Censored Poisson Distribution
This post examines the mean of a Censored Poisson Distribution. The Poisson distribution has the probability mass funtion:
\[\Pr(X=k)= f(\lambda,k)=\frac{\lambda ^{k}e^{-\lambda }}{k!} \quad; \quad k\in \{0,1,2,\dots\}\]We are interested in the random variable \(Y = \min(X,C)\), where \(X\) is a Poisson random variable with rate \(\lambda\) and \(C\) is a constant. Specifically, we show some useful properties of \(\mathbb{E}[Y]\). I know at least two places where this distribution shows up. First is in inventory control. If a warehouse has invorty level \(C\) and \(X\) customers arrive in a day, the number of sales is \(Y=\min(X,C)\). The quantity \(X-Y\) is called lost sales. Typically, we do not observe \(X\) and can only observe \(Y\). Second is in queueing. If a queue has \(C\) customers in the system and \(X\) customers could have been processed if there were infinite customers, the number of customers processed is \(Y=\min(X,C)\). Like before, in this application we only observe \(Y\) and not \(X\).
\[\begin{align*} g(\lambda, C) = \mathbb{E}[Y] &= \sum_{k=0}^\infty \min(k,C) \Pr(X=k)\\ \end{align*}\]We show that \(g\) is increasing and concave in \(\lambda\) and \(C\).

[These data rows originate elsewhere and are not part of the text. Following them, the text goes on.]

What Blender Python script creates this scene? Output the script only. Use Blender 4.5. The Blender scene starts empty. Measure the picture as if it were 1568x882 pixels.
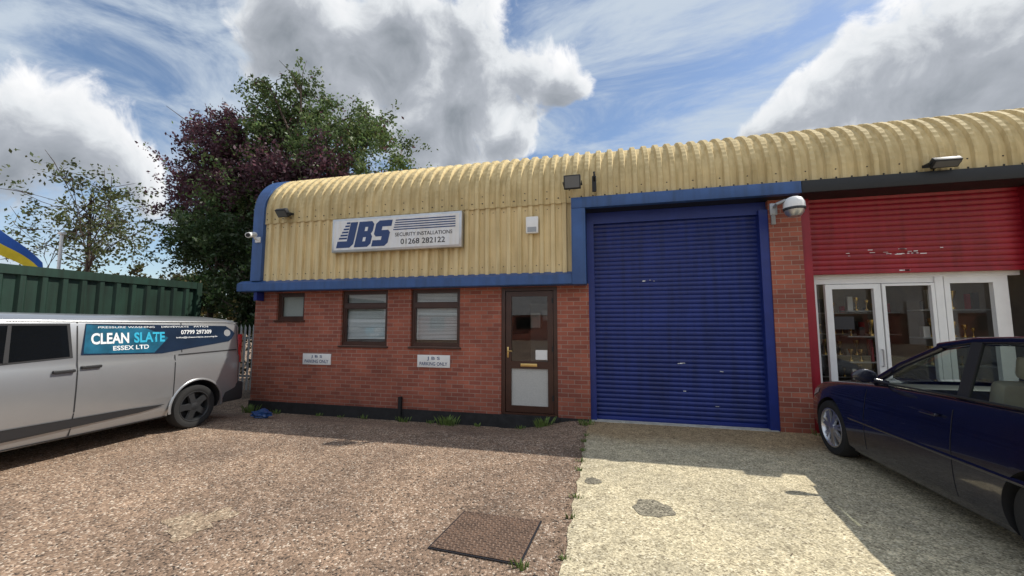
import bpy, bmesh, math, random
import numpy as np
from mathutils import Vector, Matrix, Euler
random.seed(7); rng=np.random.default_rng(11)
S=bpy.context.scene
COL=S.collection
# ---------------------------------------------------------------- materials
def nt(m): return m.node_tree.nodes, m.node_tree.links
def mat(name,col,rough=.6,metal=0,var=.12,vscale=4,bump=0,bscale=80,coat=0,spec=.5,dirt=0,emit=0,streak=0):
    m=bpy.data.materials.new(name); m.use_nodes=True; N,L=nt(m); b=N['Principled BSDF']
    b.inputs['Roughness'].default_value=rough; b.inputs['Metallic'].default_value=metal
    b.inputs['Coat Weight'].default_value=coat; b.inputs['Coat Roughness'].default_value=.04
    b.inputs['Specular IOR Level'].default_value=spec
    c=col
    if var<=0:
        b.inputs['Base Color'].default_value=(*c,1)
        if emit: b.inputs['Emission Color'].default_value=(*c,1); b.inputs['Emission Strength'].default_value=emit
        return m
    tc=N.new('ShaderNodeTexCoord')
    n=N.new('ShaderNodeTexNoise'); n.inputs['Scale'].default_value=vscale; n.inputs['Detail'].default_value=4; n.inputs['Roughness'].default_value=.65
    L.new(tc.outputs['Object'],n.inputs['Vector'])
    r=N.new('ShaderNodeValToRGB'); r.color_ramp.elements[0].position=.3; r.color_ramp.elements[1].position=.7
    r.color_ramp.elements[0].color=(c[0]*(1-var),c[1]*(1-var),c[2]*(1-var),1)
    r.color_ramp.elements[1].color=(min(1,c[0]*(1+var)),min(1,c[1]*(1+var)),min(1,c[2]*(1+var)),1)
    L.new(n.outputs['Fac'],r.inputs['Fac']); out=r.outputs['Color']
    if streak:
        mp=N.new('ShaderNodeMapping'); mp.inputs['Scale'].default_value=(9,9,.7); L.new(tc.outputs['Object'],mp.inputs['Vector'])
        n3=N.new('ShaderNodeTexNoise'); n3.inputs['Scale'].default_value=1.3; n3.inputs['Detail'].default_value=6; L.new(mp.outputs[0],n3.inputs['Vector'])
        r3=N.new('ShaderNodeValToRGB'); r3.color_ramp.elements[0].position=.42; r3.color_ramp.elements[1].position=.72
        r3.color_ramp.elements[0].color=(1,1,1,1); k=1-streak; r3.color_ramp.elements[1].color=(k,k*.95,k*.85,1); L.new(n3.outputs['Fac'],r3.inputs['Fac'])
        mx=N.new('ShaderNodeMix'); mx.data_type='RGBA'; mx.blend_type='MULTIPLY'; mx.inputs[0].default_value=1
        L.new(out,mx.inputs[6]); L.new(r3.outputs[0],mx.inputs[7]); out=mx.outputs[2]
    L.new(out,b.inputs['Base Color'])
    if bump:
        n2=N.new('ShaderNodeTexNoise'); n2.inputs['Scale'].default_value=bscale; n2.inputs['Detail'].default_value=3; L.new(tc.outputs['Object'],n2.inputs['Vector'])
        bp=N.new('ShaderNodeBump'); bp.inputs['Strength'].default_value=bump; bp.inputs['Distance'].default_value=.01
        L.new(n2.outputs['Fac'],bp.inputs['Height']); L.new(bp.outputs[0],b.inputs['Normal'])
    if emit:
        L.new(out,b.inputs['Emission Color']); b.inputs['Emission Strength'].default_value=emit
    return m
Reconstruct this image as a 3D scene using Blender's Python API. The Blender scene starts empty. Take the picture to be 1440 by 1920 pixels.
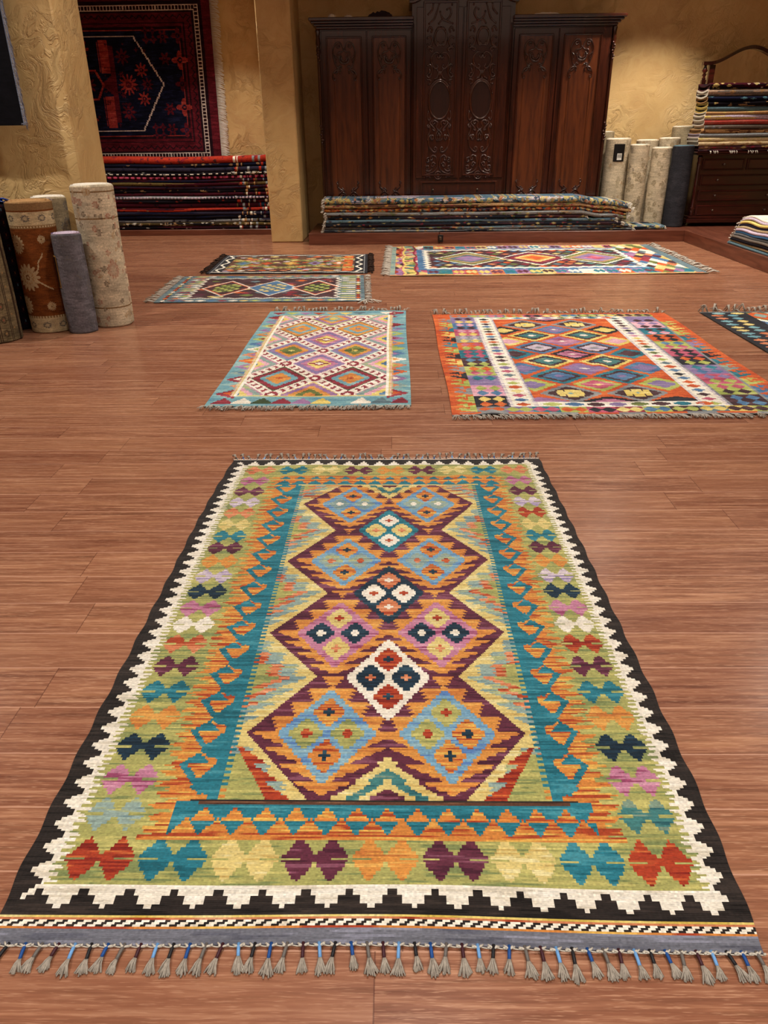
import bpy, math, random
import numpy as np
from mathutils import Vector, Matrix

C = bpy.context.scene.collection
scene = bpy.context.scene
random.seed(7)
rng = np.random.default_rng(11)

# ------------------------------------------------------------------ camera
F_PX, CAM_H = 1400.0, 1.25
PITCH, YAW, ROLL = math.atan(710 / 1400.0), math.radians(1.1), math.radians(0.7)
fwd = Vector((-math.sin(YAW) * math.cos(PITCH), math.cos(YAW) * math.cos(PITCH), -math.sin(PITCH)))
rgt = Vector((math.cos(YAW), math.sin(YAW), 0))
upv = rgt.cross(fwd)
R_ = rgt * math.cos(ROLL) - upv * math.sin(ROLL)
U_ = upv * math.cos(ROLL) + rgt * math.sin(ROLL)
cam_d = bpy.data.cameras.new('camera')
cam = bpy.data.objects.new('camera', cam_d)
C.objects.link(cam)
cam.matrix_world = Matrix(((R_.x, U_.x, -fwd.x, 0), (R_.y, U_.y, -fwd.y, 0), (R_.z, U_.z, -fwd.z, CAM_H), (0, 0, 0, 1)))
cam_d.sensor_fit = 'HORIZONTAL'
cam_d.sensor_width = 36
cam_d.lens = 36 * F_PX / 1440
cam_d.clip_start = 0.02
scene.camera = cam

# ------------------------------------------------------------------ world, view, render look
w = bpy.data.worlds.new('world'); scene.world = w; w.use_nodes = True
w.node_tree.nodes['Background'].inputs[0].default_value = (1.0, 0.93, 0.84, 1)
w.node_tree.nodes['Background'].inputs[1].default_value = 0.0
scene.view_settings.view_transform = 'Standard'
scene.view_settings.look = 'None'
scene.view_settings.gamma = 1
scene.view_settings.use_curve_mapping = False
scene.view_settings.exposure = 0.14
scene.cycles.use_denoising = True
scene.cycles.max_bounces = 6
scene.cycles.diffuse_bounces = 4
scene.cycles.glossy_bounces = 3
scene.cycles.sample_clamp_indirect = 6

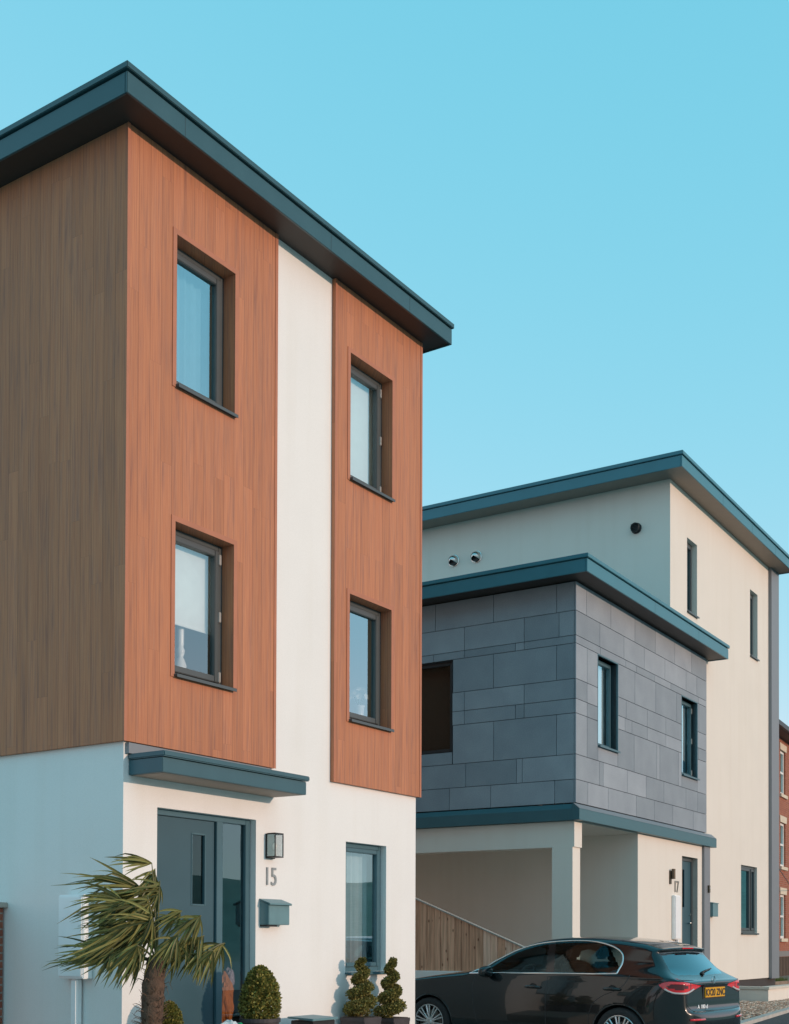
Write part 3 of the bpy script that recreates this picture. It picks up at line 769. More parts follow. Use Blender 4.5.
MB().lathe([(0, -.003), (.10, -.003), (.10, -.02), (.085, -.024), (.085, -.09), (.075, -.10)], (0, 0, 0), 'x', 24).build('cowl_body', BLACK, o, smooth=False)
d = MB()
for k in range(5): d.box(-.094, -.088, -.075, .075, -.06 + k * .028, -.052 + k * .028)
d.build('grille', BLACK, o)
o = empty('wall_lamp', w2(4.06, 0, 2.665), A2); tag(o, 'small bronze up and down lamp on the cream wall above the number 17', 'wall lamp')
BRONZE = plain('bronze', (.10, .075, .05), .4, .5, .1, 20)
MB().box(-.045, .035, -.02, .0, -.13, .11).build('back_plate', BRONZE, o, bevel=.003)
MB().lathe([(0, -.09), (.036, -.09), (.036, .09), (0, .09)], (.015, -.058, .05), 'z', 18).build('lamp_body', BRONZE, o)
o = text_mesh('house_number', '17', .30, plain('numeral_metal', (.30, .28, .25), .4, .6, .05, 20), None, (0, 0, 0), (R(90), 0, 0), .012, .85)
o.location = w2(4.37, -.008, 2.40); o.rotation_euler[2] = A2; tag(o, 'metal house number 17 on the cream wall beside the teal door', 'house number')
o = empty('meter_box', w2(4.30, 0, 1.55), A2); tag(o, 'tall white service box on the cream wall left of the far front door', 'meter box')
MB().box(-.155, .155, -.06, -.001, 0, .79).build('cabinet', WHITEPLASTIC, o, bevel=.01)
MB().box(-.145, .145, -.069, -.0605, .012, .778).build('door', plain('bright_white_plastic', (.86, .87, .88), .4, 0, .02), o, bevel=.004)
MB().tube([(-.05, -.035, .0), (-.05, -.035, -.6)], .02, 8).build('duct', GREYBAND, o); MB().tube([(.06, -.035, .0), (.06, -.035, -.6)], .02, 8).build('duct', WHITEPLASTIC, o)
o = empty('letter_box', w2(6.42, .05, 2.0), A2); tag(o, 'blue grey letter box on the tall cream wall beside the grey post', 'letter box')
MB().prism([(-.001, 0), (-.001, .27), (-.11, .25), (-.11, 0)], 'x', -.16, .16).build('box_body', POSTM, o, bevel=.004)
MB().prism([(-.001, .272), (-.001, .285), (-.125, .262), (-.125, .247)], 'x', -.17, .17).build('lid', POSTM, o, bevel=.003)
o = empty('door_bell', w2(5.94, -.045, 2.50), A2); tag(o, 'small brass bell push on the grey corner post', 'door bell')
MB().box(.05, .13, -.03, -.002, -.05, .09).build('bell_case', BRONZE, o, bevel=.004); MB().lathe([(0, -.045), (.018, -.04), (.018, -.03)], (.09, 0, .03), 'y', 12).build('push_button', STEEL, o)
# ================================================================== ground and setting
def grid_sheet(name, mat, xs, ys, fz):
    v = [(x, y, fz(x, y)) for y in ys for x in xs]; w = len(xs)
    f = [(j * w + i, j * w + i + 1, (j + 1) * w + i + 1, (j + 1) * w + i) for j in range(len(ys) - 1) for i in range(w - 1)]
    me = bpy.data.meshes.new(name); me.from_pydata(v, [], f); me.materials.append(mat); me.shade_smooth()
    o = bpy.data.objects.new(name, me); COL.objects.link(o); return o
PAVE = ground_mat('block_paving', (.36, .33, .30), (.46, .43, .39), 1.2, 60)
ASPH = ground_mat('asphalt', (.045, .047, .05), (.07, .07, .072), .8, 120)
EARTH = ground_mat('gravel_earth', (.20, .14, .10), (.32, .24, .18), 6, 70)
GRASS = ground_mat('grass_hill', (.27, .29, .22), (.36, .36, .28), .05, 1.5)
def hillz(x, y):
    d = math.hypot(x, y); 
    if d < 70: return .12
    s = min(1, (d - 70) / 110)
    k = max(0, min(1, (-y + 30) / 60)) 
    return .12 + k * s * s * (3 - 2 * s) * (12 + 7 * noise.noise(Vector((x * .014, y * .014, 3))) + 2.5 * noise.noise(Vector((x * .05, y * .05, 9))))
axis = sorted(set([-600, -420, -300] + list(range(-240, 241, 12)) + [300, 420, 600, 1200, -1200, 2500, -2500]))
tag(grid_sheet('ground', PAVE, list(range(-72, 73, 12)), list(range(-72, 73, 12)), lambda x, y: .12), kind='structure')
# countryside round the estate, one sheet out to the horizon with a ring cut for the paving
o = grid_sheet('hills', GRASS, axis, axis, lambda x, y: hillz(x, y) - .02 if math.hypot(x, y) > 70 else .05)
tag(o, kind='structure')

# front yard of number 17: gravel bed, kerb, road
def kerb_y(x): return -2.2 + (x - 10.126) * .1257
def strip(name, mat, xa, xb, fa, fb, z, kind='structure', zbot=.06, n=12):
    m = MB(); xs = [xa + (xb - xa) * i / n for i in range(n + 1)]
    for p, q in zip(xs[:-1], xs[1:]):
        m.face([(p, fa(p), z), (q, fa(q), z), (q, fb(q), z), (p, fb(p), z)])
        m.face([(p, fa(p), zbot), (q, fa(q), zbot), (q, fa(q), z), (p, fa(p), z)])
        m.face([(p, fb(p), z), (q, fb(q), z), (q, fb(q), zbot), (p, fb(p), zbot)])
    for x in (xa, xb): m.face([(x, fa(x), zbot), (x, fb(x), zbot), (x, fb(x), z), (x, fa(x), z)])
    o = m.build(name, mat); return tag(o, kind=kind)
strip('yard', EARTH, 8.36, 46, lambda x: kerb_y(x) + .13, lambda x: 14, .322)
strip('kerb', plain('kerb_concrete', (.46, .43, .39), .85, 0, .1, 5, bump=.2, bscale=70), 8.36, 46, lambda x: kerb_y(x), lambda x: kerb_y(x) + .128, .34)
strip('road', ASPH, 8.36, 60, lambda x: -12, lambda x: kerb_y(x) - .002, .285)
# loose stones of the gravel bed
m = MB()
pal = []
def stone(mb, c, s):
    rx, ry, rz = s * rng.uniform(.7, 1.3), s * rng.uniform(.7, 1.3), s * rng.uniform(.45, .9)
    a = rng.uniform(0, 6.28); ca, sa = math.cos(a), math.sin(a); n0 = len(mb.v)
    P = [(1, 0, 0), (0, 1, 0), (-1, 0, 0), (0, -1, 0), (.55, .55, .75), (-.55, .55, .7), (-.55, -.55, .75), (.55, -.55, .7), (0, 0, -1)]
    for p in P:
        x, y, z = p[0] * rx, p[1] * ry, p[2] * rz
        mb.v.append((c[0] + ca * x - sa * y, c[1] + sa * x + ca * y, c[2] + z))
    mb.f += [tuple(n0 + i for i in q) for q in ((0, 1, 4), (1, 2, 5), (2, 3, 6), (3, 0, 7), (4, 1, 5), (5, 2, 6), (6, 3, 7), (7, 0, 4), (4, 5, 6, 7), (0, 8, 1), (1, 8, 2), (2, 8, 3), (3, 8, 0))]
for k in range(9000):
    x = rng.uniform(9.2, 21); y = kerb_y(x) + .14 + rng.random() * (max(.2, (-.5 if x > 16.6 else .05) - kerb_y(x) - .2))
    stone(m, (x, y, .33), rng.uniform(.012, .034))
gm, nt, b = new_mat('pebble')
ge = N(nt, 'ShaderNodeNewGeometry'); r = ramp(nt, [(0, (.22, .12, .08)), (.35, (.48, .30, .21)), (.7, (.58, .44, .34)), (1, (.72, .62, .52))]); nt.links.new(ge.outputs['Random Per Island'], r.inputs[0])
nt.links.new(r.outputs[0], b.inputs['Base Color']); b.inputs['Roughness'].default_value = .85
tag(m.build('gravel', gm, recalc=False), 'loose pinkish brown gravel between kerb and low wall', 'gravel', kind='stuff')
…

Consider the derivative of \(f(\lambda,k)\) wrt \(\lambda\).
\[\frac{\partial f }{\partial \lambda} (\lambda, k) = \frac{k\lambda ^{k-1}e^{-\lambda }}{k!} - \frac{\lambda ^{k}e^{-\lambda }}{k!} = \Pr(X=k-1) - \Pr(X=k)\]Taking the partial derivative of \(g\) wrt \(\lambda\):
\[\begin{align*} \frac{\partial g }{\partial \lambda} (\lambda, C)&= \sum_{k=0}^\infty \min(k,C)\frac{\partial f(\lambda, k) }{\partial \lambda} \\ &= \sum_{k=0}^\infty \min(k,C) ( \Pr(X=k-1) - \Pr(X=k))\\ &= \sum_{k=0}^\infty (\min(k+1,C)-\min(k,C)) \Pr(X=k) \\ &= \sum_{k=0}^{C-1}\Pr(X=k) = \Pr(X\leq C-1) = \sum_{k=0}^{C-1} f(\lambda, k) \end{align*}\]So, \(g\) is increasing in \(\lambda\). Taking its derivative again, we get:
\[\begin{align*} \frac{\partial^2 g }{\partial \lambda^2} (\lambda, C)&= \sum_{k=0}^{C-1} \frac{\partial f(\lambda,k)}{\partial \lambda} = \sum_{k=0}^{C-1} \Pr(X=k-1) - \Pr(X=k) \\ &= - \Pr(X = C-1) \end{align*}\]So, \(g\) is concave in \(\lambda\). Next, consider the forward difference \(g(\lambda, C+1) - g(\lambda, C)\):
\[\begin{align*} g(\lambda, C+1) - g(\lambda, C) &= \sum_{k=0}^\infty (\min(k,C+1)-\min(k,C)) \Pr(X=k)\\ &=\sum_{k=C+1}^\infty \Pr(X=k) = \Pr(X\geq C+1) \end{align*}\]So, \(g\) is increasing in \(C\). Finally, consider the forward diference \(\Pr(X\geq C+2) - \Pr(X\geq C+1)\)
\[\Pr(X\geq C+2) - \Pr(X\geq C+1) = -\Pr(X=C+1)\]So, \(g\) is concave in \(C\).
Finally verify that:
\[\frac{\partial g }{\partial \lambda}(\lambda, C+1) - \frac{\partial g }{\partial \lambda} (\lambda, C) = \frac{\partial (g(\lambda, C+1) - g(\lambda, C)) }{\partial \lambda} = \Pr(X=C)\]Forming the Hessian, and computing its determinant, we see
\[\text{det}\begin{bmatrix}-\Pr(X=C-1) & \Pr(X=C)\\ \Pr(X=C) & -\Pr(X=C+1)\end{bmatrix} < 0\]So \(g\) is not jointly concave.